Red Sea disruption hits UK manufacturing - PMI

By Abigail Townsend

Date: Thursday 01 Feb 2024

LONDON (ShareCast) - (Sharecast News) - The UK's hard-pressed manufacturing sector faltered in January, a closely-watched survey showed on Thursday, as disruption in the Red Sea started to bite.
The latest S&P Global UK manufacturing purchasing managers' index was 47.0, a modest improvement on December's 46.2. It remained, however, in negative territory and was below the flash estimate of 47.3.

Analysts had also been expecting 47.3.

A reading below the neutral 50.0 level indicates contraction, while one above it suggests growth. The UK manufacturing PMI has now been in negative territory for 18 months.

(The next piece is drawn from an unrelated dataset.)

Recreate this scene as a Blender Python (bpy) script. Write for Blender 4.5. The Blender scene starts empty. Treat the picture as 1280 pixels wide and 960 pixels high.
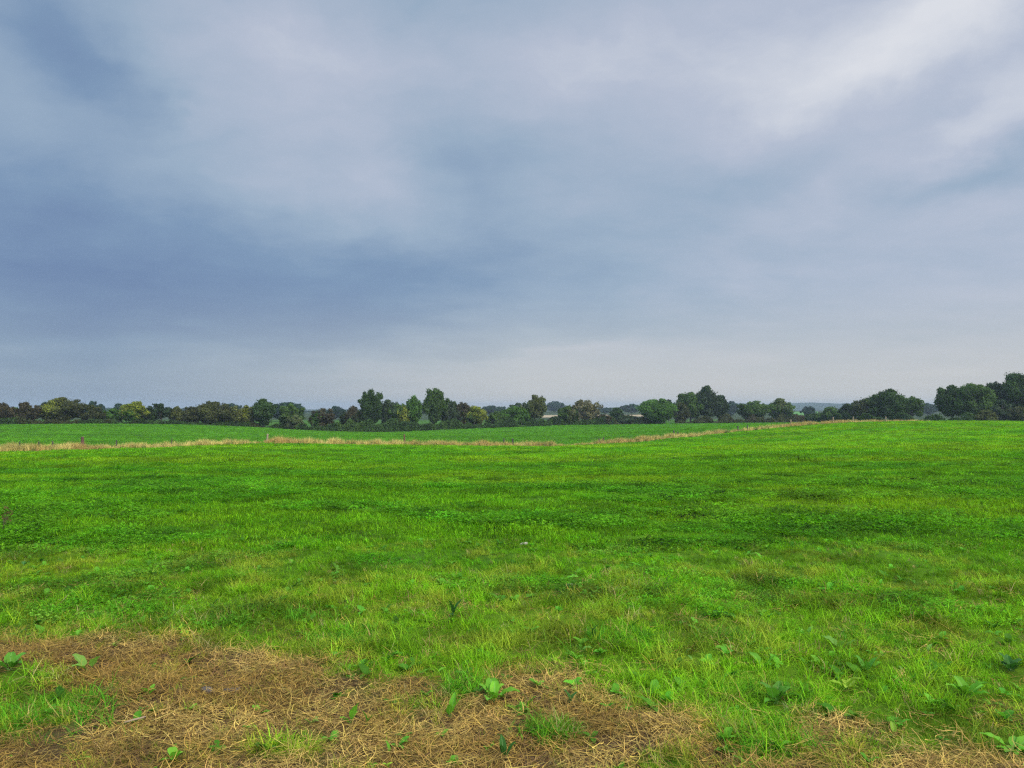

Respondents pointed to further declines in output and new orders, which in turn led to a rise in job losses and reduced purchasing.

Supply chain difficulties also increased, as ongoing tensions in the Red Sea caused ships to take lengthy detours around the Cape of Good Hope.

Rob Dobson, director at S&P Global Market Intelligence, said: "The downturn in UK manufacturing continued at the start of 2024, with output, new orders and employment all reduced in January.

"The contraction was widespread, with declines in all three variables seen across the consumer, intermediate and investment goods sub-industries.

"Cost and stock management initiatives are being complicated by the Red Sea crisis. Diverting purchased inputs, especially those sourced from the Asia Pacific region, around [Africa] is raising prices and extending supplier lead times.

"Some of our panel members estimate that a minimum of 12-to-18 days could be added to some expected deliveries, disrupting production schedules and raising inflationary pressures at a time when manufacturers are already struggling with weak demand both at home and overseas."

Samuel Tombs, chief UK economist at Pantheon Macroeconomics, said: "The downturn in manufacturing output is showing no signs of abating, as demand continues to soften and supply chain disruptions re-emerge.

"Production does not appear to have been impeded much yet, but the decline in the stocks of purchase balance to its joint lowest level since November 2012 suggests that disruption will intensify if the Red Sea crisis is not resolved soon."

A panel of around 650 manufacturers was surveyed between 11 and 26 January.